Kansas City Women in Technology’s vision is to grow the number of women in technology careers in Kansas City. Our mission statement highlights how we will do this:

1. Educational workshops & speakers for young girls
To grow our numbers, we have to get girls interested in technology careers early. Even in 2013, a world so focused on technology still fails at showcasing these careers. Girls often have no concept of jobs with computers that are available because they’re simply not talked about. KCWiT is working to provide workshops and camps for girls to introduce them to creating through technology, and give them the self-confidence to pursue career ideas traditional targeted towards boys. KCWiT is involved with Kansas City school districts, assisting in tailoring curriculum to match desired skills currently needed in the industry.

“The technology industry is one of the fastest-growing industries in the U.S.
The United States Department of Labor estimates that by 2018 there will be
more than 1.4 million total new computing-related job openings when
considering growth and replacement needs. Technology job opportunities
are predicted to grow at a faster rate than all other jobs in the professional
sector, or up to 22 percent over the next decade.”

– Bureau of Labor Statistics, Monthly Labor Review.

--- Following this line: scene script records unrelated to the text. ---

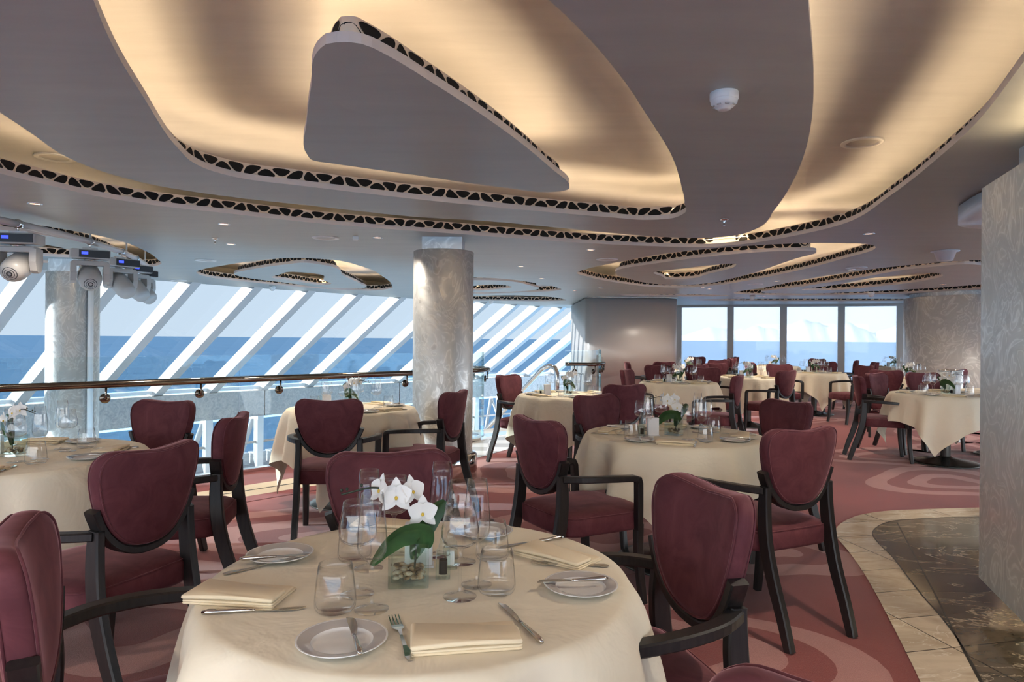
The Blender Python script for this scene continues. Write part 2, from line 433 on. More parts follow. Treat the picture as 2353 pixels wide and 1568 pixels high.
G3p = sc(G3, .74, -.1, .05); G3o = sc(G3, .36, -.1, .1)
TOPS = [(-19.4,-3.6),(-18.5,-2.7),(-17.6,-1.8),(-16.7,-.9),(-15.8,0),(-14.9,.9),(-14.0,1.8),(-13.1,2.7),(-12.2,3.6),(-11.3,4.5),(-10.4,5.4),(-9.5,6.3),(-8.65,7.2),(-7.8,8.1),(-7.4,9.0),(-6.98,9.9),(-6.4,11.0),(-5.7,12.02),(-5.01,13.09),(-4.25,13.98),(-3.46,14.9),(-2.7,15.95),(-1.75,17.0),(-.78,17.9),(0,18.8),(.67,19.6),(1.37,20.3),(2.1,21.0),(2.9,21.7),(3.8,22.5),(4.7,23.3),(5.6,24.1)]
BACKW = [(4.53,18.55),(5.77,18.05),(7.03,17.7),(8.34,17.3),(9.55,16.8),(10.9,16.2),(12.4,15.4)]
outer = W(TOPS) + W([(3.6,18.9)]) + W(BACKW) + W([(12.4,-4.0),(-19.4,-4.0)])
holes = [resample(ccw(catmull(h, 8)), .05) for h in (OA, G3, G4, G5, G6, G7, G8, G9, G10)]
RIM = .034; LAT = .078; INS = .06
ceiling = slab('ceiling', outer, holes, CEIL, CEIL + RIM, ['ceiling_paint', 'rim_paint'])
tag(ceiling, kind='structure')
cap = slab('recess_ceiling', outer, [], CEIL + .33, CEIL + .36, ['ceiling_paint_lit', 'ceiling_paint_lit'], ceiling)
def lattice(outline, inside):
    # band on the rim; dark faces painted as the unlit void behind slanted bars
    p = resample(ccw(catmull(outline, 8)), .02); nrm = normals(p); n = len(p)
    sgn = -1 if inside else 1
    z0 = CEIL + RIM - .002; mb = MB()
    q = [p[i] - nrm[i] * (INS * sgn) for i in range(n)]
    vs = [(a.x, a.y, z0) for a in q] + [(a.x, a.y, z0 + LAT) for a in q]
    mb.add(vs, [[i, (i + 1) % n, n + (i + 1) % n, n + i] if not inside else [i, n + i, n + (i + 1) % n, (i + 1) % n] for i in range(n)], 'lattice_cream', True)
    L = [0]
    for i in range(n): L.append(L[-1] + (q[(i + 1) % n] - q[i]).length)
    tot = L[-1]; d = .0025
    def at(u, v):
        u = u % tot; k = min(n - 1, int(u / tot * n))
        while k > 0 and L[k] > u: k -= 1
        while L[k + 1] < u: k += 1
        t = (u - L[k]) / (L[k + 1] - L[k]); a = q[k].lerp(q[(k + 1) % n], t); m_ = nrm[k].lerp(nrm[(k + 1) % n], t)
        a = a + m_ * (d * sgn)
        return (a.x, a.y, z0 + LAT * v)
    cnt = int(tot / .088); cnt -= cnt % 1; step = tot / max(4, cnt); slants = []
    pat = [1, -1, 1, .35, -1, 1, -.35, -1, 1, -1, -.4]
    for k in range(cnt): slants.append(pat[k % len(pat)] * .036)
    for k in range(cnt):
        a = k * step; b = (k + 1) * step; sa = slants[k]; sb = slants[(k + 1) % cnt]; g = .0065
        # corners u offset at bottom(-s) and top(+s)
        poly = [(a - sa + g, .13), (b - sb - g, .13), (b + sb - g, .92), (a + sa + g, .92)]
        if poly[1][0] - poly[0][0] < .006: poly[0] = poly[1] = ((poly[0][0] + poly[1][0]) / 2, .13)
        if poly[2][0] - poly[3][0] < .006: poly[2] = poly[3] = ((poly[2][0] + poly[3][0]) / 2, .92)
        for it in range(2):
            o = []
            for i in range(len(poly)):
                x, y = poly[i], poly[(i + 1) % len(poly)]
                if x == y: continue
                o.append((x[0] * .77 + y[0] * .23, x[1] * .77 + y[1] * .23)); o.append((x[0] * .23 + y[0] * .77, x[1] * .23 + y[1] * .77))
            poly = o
        vs = [at(u, v) for u, v in poly]; m = len(vs)
        mb.add(vs, [list(range(m)) if not inside else list(range(m))[::-1]], 'void_shade', False)
    o = mb.build('lattice_strip', ceiling)
    # led strip on top of the edge, out of sight behind the band
    s = resample(p, .16); ns = normals(s); mb = MB(); m = len(s); zz = CEIL + RIM + LAT * .62
    off0, off1 = (.085, .10)
    off0 *= -sgn; off1 *= -sgn
    vs = [((s[i] + ns[i] * off0).x, (s[i] + ns[i] * off0).y, zz) for i in range(m)] + [((s[i] + ns[i] * off1).x, (s[i] + ns[i] * off1).y, zz) for i in range(m)]
    fs = []
    for i in range(m):
        f = [i, (i + 1) % m, m + (i + 1) % m, m + i]
        a, b_, c = Vector(vs[f[0]]), Vector(vs[f[1]]), Vector(vs[f[2]])
        fs.append(f if (b_ - a).cross(c - b_).z > 0 else f[::-1])
    mb.add(vs, fs, 'cove_led', False); mb.build('light_strip', ceiling)
for h in (OA, G3, G4, G5, G6, G7, G8, G9, G10): lattice(h, True)
def panel(out, hole):
    slab('floating_panel', resample(ccw(catmull(out, 8)), .04), [resample(ccw(catmull(hole, 8)), .04)] if hole else [], CEIL - .001, CEIL + RIM, ['ceiling_paint', 'rim_paint'], ceiling)
    lattice(out, False)
    if hole: lattice(hole, True)
panel(P1, O2); panel(P2, None); panel(G3p, G3o); panel(G4p, G4o); panel(G5p, G5o); panel(G7p, G7o); panel(G8p, G8o)
mb = MB()   # fascia round the roof edge, added to keep sun and sky out
n = len(outer)
for i in range(n):
    a, b = outer[i], outer[(i + 1) % n]
    mb.add([(a.x, a.y, CEIL), (b.x, b.y, CEIL), (b.x, b.y, CEIL + .36), (a.x, a.y, CEIL + .36)], [[0, 1, 2, 3]], 'ceiling_paint', False)
mb.build('fascia', ceiling)

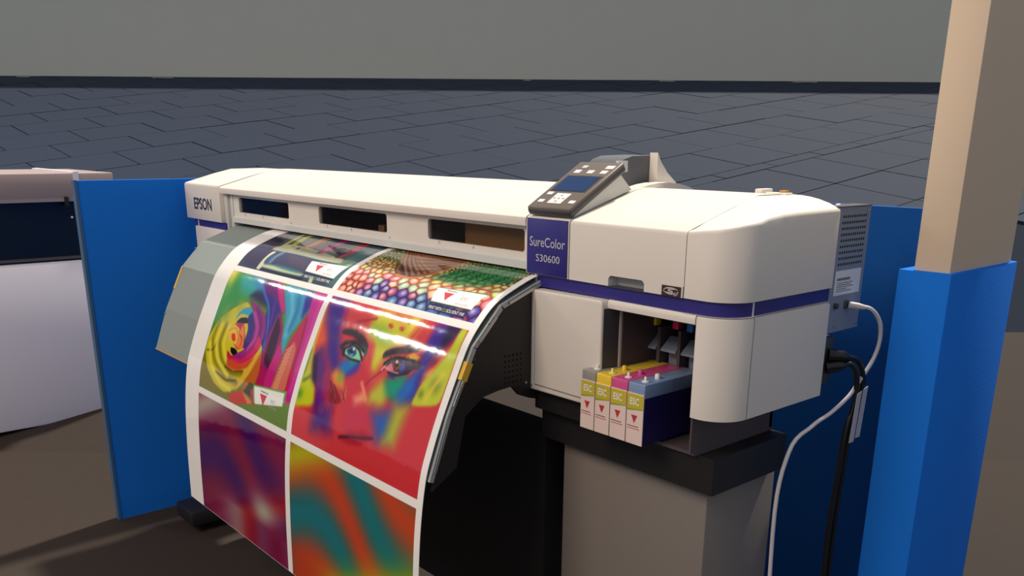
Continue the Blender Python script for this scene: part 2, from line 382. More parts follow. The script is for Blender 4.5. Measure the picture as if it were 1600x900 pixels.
# bay: concave jamb, header, dark inside
jam = []
for k in range(8):
    q = math.radians(90 * k / 7); jam.append((-1.181 + 0.012 * math.sin(q) * 0.6, 1.268 + 0.045 * (k / 7), ))
V = [(x, y, z) for z in (-0.52, -0.312) for x, y in jam]
link('bay_jamb', V, [(i, i + 1, 9 + i, 8 + i) for i in range(7)], DARKP, pr, smooth=60)
box('bay_jamb_edge', -1.176, -1.1725, 1.308, 1.314, -0.52, -0.312, SHELL, pr)
link('bay_header', *prism_x([(1.2815, -0.2945), (1.279, -0.298), (1.278, -0.304), (1.2785, -0.3115), (1.300, -0.313), (1.300, -0.2945)], -1.181, -0.963), SHELL, pr, smooth=30)
boxes('ink_bay', [(-1.176, -1.170, 1.314, 1.56, -0.565, -0.30), (-0.962, -0.958, 1.285, 1.56, -0.565, -0.30), (-1.176, -0.958, 1.55, 1.56, -0.565, -0.30), (-1.176, -0.958, 1.30, 1.56, -0.318, -0.312), (-1.176, -0.958, 1.30, 1.56, -0.572, -0.565)], BAYM, pr)
SLOT = mat('slot_grey', (132, 142, 156), 0.5)
CX = [-1.187, -1.146, -1.104, -1.0605]
TAGC = [(120, 120, 120), (236, 212, 40), (216, 50, 110), (40, 130, 200)]
for k in range(4):
    x = -1.170 + 0.0535 * k
    g = box('slot_gate', x - 0.0185, x + 0.0185, 1.425, 1.435, -0.47, -0.398, SLOT, pr)
    link('lever', *prism_gen([(x - 0.02, 1.428, -0.380), (x - 0.02, 1.398, -0.404), (x - 0.02, 1.396, -0.409), (x - 0.02, 1.428, -0.392)], (0.04, 0, 0)), SLOT, g, bevel=0.001)
    tx = (0, -1.172, -1.113, -1.076)[k]
    if k: box('colour_tag', tx - 0.008, tx + 0.008, 1.412, 1.43, -0.362, -0.344, mat('tag%d' % k, TAGC[k], 0.5), pr, bevel=0.002)
    box('slot_wall', x + 0.022, x + 0.029, 1.40, 1.54, -0.55, -0.36, BAYM, pr)
# right lower housing: front post, corner, two side panels
def lower_panel(name, o, z0, z1):
    n = len(o); V = [(x, y, z0) for x, y in o] + [(x, y, z1 - 0.006) for x, y in o]
    cx, cy = -0.953, 1.35
    V += [(x + (cx - x) * 0.02, y + (cy - y) * 0.02, z1 - 0.0015) for x, y in o] + [(x + (cx - x) * 0.08, y + (cy - y) * 0.08, z1) for x, y in o] + [(x + (cx - x) * 0.16, y + (cy - y) * 0.16, z1) for x, y in o]
    return link(name, V, [(r * n + i, r * n + i + 1, (r + 1) * n + i + 1, (r + 1) * n + i) for r in range(4) for i in range(n - 1)], SHELL, pr, smooth=50)
OUT = outline(0, 0.0, x0=-0.962)
front_o = [(-0.962, 1.34), (-0.962, 1.281)] + [p for p in OUT if p[0] > -0.96 and p[1] < 1.349]
lower_panel('corner_panel', front_o + [(-0.885, 1.3505)], -0.49, -0.2945)
link('housing_bottom', [(x, y, -0.489) for x, y in [(-1.0, 1.60), (-0.962, 1.34)] + front_o[1:] + [p for p in OUT if p[1] > 1.36]], [tuple(range(2 + len(front_o) - 1 + len([p for p in OUT if p[1] > 1.36])))], SHELLG, pr)
lower_panel('side_panel', [(-0.885, 1.352)] + [p for p in OUT if p[1] > 1.36], -0.49, -0.2945)
boxes('body_core', [(-0.955, -0.892, 1.352, 1.605, -0.485, -0.30)], SHELLG, pr)
# grey rear side plate with vents, label, sockets
rp = box('rear_side_plate', -0.905, -0.890, 1.613, 1.742, -0.362, -0.110, METAL, pr)
box('plate_cap', -0.93, -0.888, 1.61, 1.742, -0.110, -0.1085, DARKP, rp)
link('peg', *lathe((-0.897, 1.622, -0.1075), [(0.005, 0), (0.005, 0.003), (0.003, 0.004)], 'z', 10), SHELL, rp)
V, F = [], []
for r in range(9):
    for c in range(11):
        y = 1.636 + c * 0.0088; z = -0.129 - r * 0.0118
        n0 = len(V); V.append((-0.8897, y, z)); V += [(-0.8897, y + 0.0030 * math.cos(q * math.pi / 4), z + 0.0030 * math.sin(q * math.pi / 4)) for q in range(8)]
        F += [(n0, n0 + 1 + q, n0 + 1 + (q + 1) % 8) for q in range(8)]
vh = link('vent_holes', V, F, mat('vent_black', (36, 38, 44), 0.8), rp); vh['kind'] = 'stuff'
lb = box('rating_label', -0.8899, -0.8890, 1.628, 1.729, -0.286, -0.236, WHITEP, rp)
V, F = merge([(boxv(-0.8889, -0.8885, 1.636, 1.636 + l, z, z + h), BF) for l, z, h in ((0.05, -0.256, .005), (0.062, -0.262, .0014), (0.055, -0.266, .0014), (0.066, -0.270, .0014), (0.04, -0.274, .0014), (0.06, -0.2785, .0014))])
link('label_print', V, F, mat('label_ink', (120, 124, 130), 0.6), lb)
box('socket', -0.8905, -0.886, 1.676, 1.692, -0.317, -0.300, mat('socket_dark', (80, 84, 90), 0.5), rp, bevel=0.001)
link('locking_knob', *lathe((-0.8898, 1.640, -0.307), [(0.006, 0), (0.006, 0.006), (0.0035, 0.007)], 'x', 12), DARKP, rp)
for y, z in ((1.645, -0.350), (1.73, -0.352), (1.73, -0.12)): link('screw', *lathe((-0.8898, y, z), [(0.003, 0), (0.0025, 0.002)], 'x', 8), STEEL, rp)
box('power_inlet', -0.935, -0.8925, 1.613, 1.66, -0.47, -0.372, DARKP, pr, bevel=0.002)

# control panel
cp = link('control_panel_mount', *prism_gen([(-1.421, 1.292, -0.141), (-1.421, 1.470, -0.089), (-1.421, 1.422, -0.047), (-1.421, 1.405, -0.055)], (0.120, 0, 0)), SHELLG, pr)
PD = Vector((0, 0.866, 0.5)); PN = Vector((0, -0.5, 0.866)); P0 = Vector((-1.4265, 1.277, -0.1275)); PW, PL = 0.131, 0.186
def pp(a, b, h=0.0): return tuple(P0 + Vector((a * PW, 0, 0)) + PD * (b * PL) + PN * h)
V = [pp(a, b, h) for a in (0, 1) for b in (0, 1) for h in (-0.016, 0.004)]
panel = link('control_panel', V, BF, mat('panel_grey', (104, 94, 84), 0.4, spec=0.5), pr, bevel=0.0045, seg=3)
rim = link('panel_rim', *merge([([pp(a, b, h) for a in q[:2] for b in q[2:4] for h in (-0.0165, 0.001)], BF) for q in ((-0.006, 1.006, -0.012, 1.0), )]), DARKP, panel, bevel=0.006, seg=3)
def key(name, a0, a1, b0, b1, m, h=0.0055, bev=0.0008):
    return link(name, [pp(a, b, hh) for a in (a0, a1) for b in (b0, b1) for hh in (0.003, h)], BF, m, panel, bevel=bev)
key('screen', 0.15, 0.87, 0.36, 0.665, mat('screen_blue', (20, 48, 92), 0.2, spec=0.3), 0.0048, 0)
key('screen_bezel', 0.10, 0.92, 0.345, 0.685, mat('bezel', (60, 56, 54), 0.3), 0.0044, 0)
KEY = mat('key_white', (236, 228, 220), 0.45)
key('navigation_pad', 0.36, 0.68, 0.095, 0.30, KEY)
for a, b in ((0.12, 0.105), (0.82, 0.115), (0.13, 0.265)): key('button', a, a + 0.13, b, b + 0.055, KEY)
for a in (0.16, 0.46, 0.76): key('button', a, a + 0.14, 0.735, 0.80, KEY)
key('button', 0.22, 0.34, 0.845, 0.90, GREYPRINT); key('power_button', 0.76, 0.94, 0.84, 0.905, KEY)
for a, b in ((0.50, 0.13), (0.50, 0.25), (0.40, 0.19), (0.60, 0.19), (0.50, 0.19)):
    key('arrow_mark', a, a + 0.045, b - 0.008, b + 0.015, mat('key_grey', (150, 140, 134), 0.5), 0.0059, 0)

# roll holder behind the housing
link('roll_flange', *prism_x([(1.532, -0.089), (1.545, -0.0865), (1.57, -0.082), (1.60, -0.079), (1.635, -0.078), (1.67, -0.081), (1.70, -0.0865), (1.722, -0.092), (1.738, -0.099), (1.738, -0.30), (1.616, -0.30), (1.616, -0.089)], -1.375, -1.335), SHELL, pr, smooth=30)
link('roll_bracket', *prism_x([(1.642, -0.012), (1.655, -0.033), (1.68, -0.0575), (1.708, -0.077), (1.733, -0.095), (1.738, -0.30), (1.642, -0.30)], -1.400, -1.376), SHELL, pr, smooth=20)
link('roll_spindle', *prism_x([(1.520, -0.087), (1.522, -0.06), (1.530, -0.042), (1.55, -0.028), (1.58, -0.020), (1.66, -0.018), (1.70, -0.10), (1.70, -0.30), (1.616, -0.30), (1.616, -0.087)], -1.50, -1.401), mat('spindle_grey', (92, 94, 98), 0.5), pr, smooth=40)
box('spindle_tab', -1.40, -1.392, 1.525, 1.556, -0.055, -0.030, GREYPRINT, pr)
link('paper_roll', *lathe((-3.05, 1.64, -0.20), [(0.04, 0.0), (0.062, 0.0), (0.062, 1.47), (0.04, 1.47)], 'x', 24), WHITEP, pr, smooth=40)

# output tray: four folded facets
TRP = [(1.40, -0.262), (1.300, -0.277), (1.173, -0.323), (1.097, -0.402), (1.028, -0.541), (0.978, -0.676)]
TX0, TX1 = -3.0, -1.392
def inset_pt(i, d):
    a = Vector(TRP[max(i - 1, 0)]); b = Vector(TRP[i]); c = Vector(TRP[min(i + 1, len(TRP) - 1)])
    t = (c - a).normalized(); n = Vector((t.y, -t.x)); n = n if n.y < 0 else -n
    return b + n * d
tv = [(x, y, z) for x in (TX0, TX1) for y, z in TRP] + [(x, *inset_pt(i, 0.006)) for x in (TX0, TX1) for i in range(6)]
tf = []
for i in range(5): tf += [(i, i + 1, 7 + i, 6 + i), (12 + i, 18 + i, 19 + i, 13 + i), (i, 12 + i, 13 + i, i + 1), (6 + i, 7 + i, 19 + i, 18 + i)]
tf += [(5, 17, 23, 11), (0, 6, 18, 12)]
tray = link('output_tray', tv, tf, TRAY, pr)
def on_tray(i, f, x, d=0.0): 
    a, b = Vector(TRP[i]), Vector(TRP[i + 1]); p = a + (b - a) * f; t = (b - a).normalized(); n = Vector((t.y, -t.x)); n = n if n.y > 0 else -n
    p = p + n * d; return (x, p.x, p.y)
def sticker(name, i, f0, f1, x0, x1, m, d=0.0012):
    V = [on_tray(i, f, x, dd) for x in (x0, x1) for f in (f0, f1) for dd in (0.0002, d)]
    return link(name, V, BF, m, tray)
sticker('yellow_sticker', 3, 0.0, 0.52, -3.001, -2.988, YELLOW)
sticker('orange_edge', 4, 0.97, 1.0, -3.001, -1.40, ORANGE)
for x in (-2.999,): sticker('screw', 2, 0.28, 0.30, x, x + 0.006, STEEL, 0.004); sticker('screw', 4, 0.1, 0.12, x, x + 0.006, STEEL, 0.004)
# rolled metal edge on the right, black end plate
edge = link('tray_edge', *merge([([on_tray(i, f, x, d) for x in (-1.3945, -1.3885) for f in (0.0 if i else 0.7, 1.0) for d in (-0.010, 0.0006)], BF) for i in range(5)]), mat('edge_grey', (176, 180, 180), 0.4, metal=0.2), tray)
for i in (1, 2, 3, 4):
    link('edge_clip', [on_tray(i, f, x, d) for x in (-1.3865, -1.384) for f in (0.25, 0.85) for d in (-0.0075, -0.001)], BF, STEEL, tray)
link('yellow_sticker', [on_tray(3, f, x, d) for x in (-1.396, -1.3838) for f in (0.22, 0.48) for d in (-0.0115, 0.0045)], BF, YELLOW, tray)
epr = [(1.31, -0.287)] + [tuple(inset_pt(i, 0.012)) for i in (1, 2, 3, 4, 5)] + [(0.985, -0.70), (1.05, -0.66), (1.075, -0.55), (1.124, -0.517), (1.165, -0.510), (1.206, -0.507), (1.228, -0.531), (1.255, -0.542), (1.42, -0.59), (1.42, -0.287)]
ep = link('end_plate', *prism_gen([(-1.4, y, z) for y, z in epr], (0.010, 0, 0)), BLACK, pr)
V, F = [], []
for r in range(6):
    for c in range(5):
        y = 1.185 + c * 0.0115; z = -0.436 - r * 0.0122
        n0 = len(V); V.append((-1.3897, y, z)); V += [(-1.3897, y + 0.0032 * math.cos(q * math.pi / 4), z + 0.0032 * math.sin(q * math.pi / 4)) for q in range(8)]
        F += [(n0, n0 + 1 + q, n0 + 1 + (q + 1) % 8) for q in range(8)]
ph = link('perforations', V, F, mat('hole_black', (8, 8, 8), 0.9), ep); ph['kind'] = 'stuff'
for y, z in ((1.247, -0.505), (1.14, -0.36), (1.10, -0.43)): link('screw', *lathe((-1.3898, y, z), [(0.003, 0), (0.0025, 0.0015)], 'x', 8), STEEL if y > 1.2 else DARKP, ep)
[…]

2. Mentoring for high school & college girls considering technology career paths
The ratios of women vs. men in technology courses is still vastly unbalanced, and there are few mentors available for girls needing support in these areas like computer science, robotics, or web development.

“Despite the increasing number of computing jobs, interest in these majors and
careers has steadily declined over the past decade. Fewer students also are
enrolling in computer science and graduating with computer science degrees.
If current trends continue, by 2018 the industry will only be able to fill half of
its available jobs with candidates holding computer science bachelor’s degrees
from U.S. universities.”

– NCWIT, By the Numbers 2009.

3. Networking events & volunteer opportunities for current professionals.
Though many women may start in technology, the dropout rate for professionals is staggering. Growing the number of women in technology includes the need to retain women currently in it. Networking events aim to meet all the needs of the members, be it growing certain skills, building relationships, re-inspiring techie-love through mentoring, or just giving the reassurance that “I’m not the only one”.

“According to a study by the Center for Work-Life Policy, 74 percent of women in
technology report “loving their work,” yet these women leave their careers at a
staggering rate: 56 percent of technical women leave at the “mid-level” point
just when the loss of their talent is most costly to companies. This is more than
double the quit rate for men. It is also higher than the quit rate for women in
science and engineering.”

– Hewlett et al, The Athena Factor.

The board behind Kansas City Women in Technology is comprised of people currently ‘in the trenches’, giving them a fresh perspective on providing tools for women still trying to make their mark on the industry, and creating opportunities for established members to mentor and help shape the next generation of women in tech.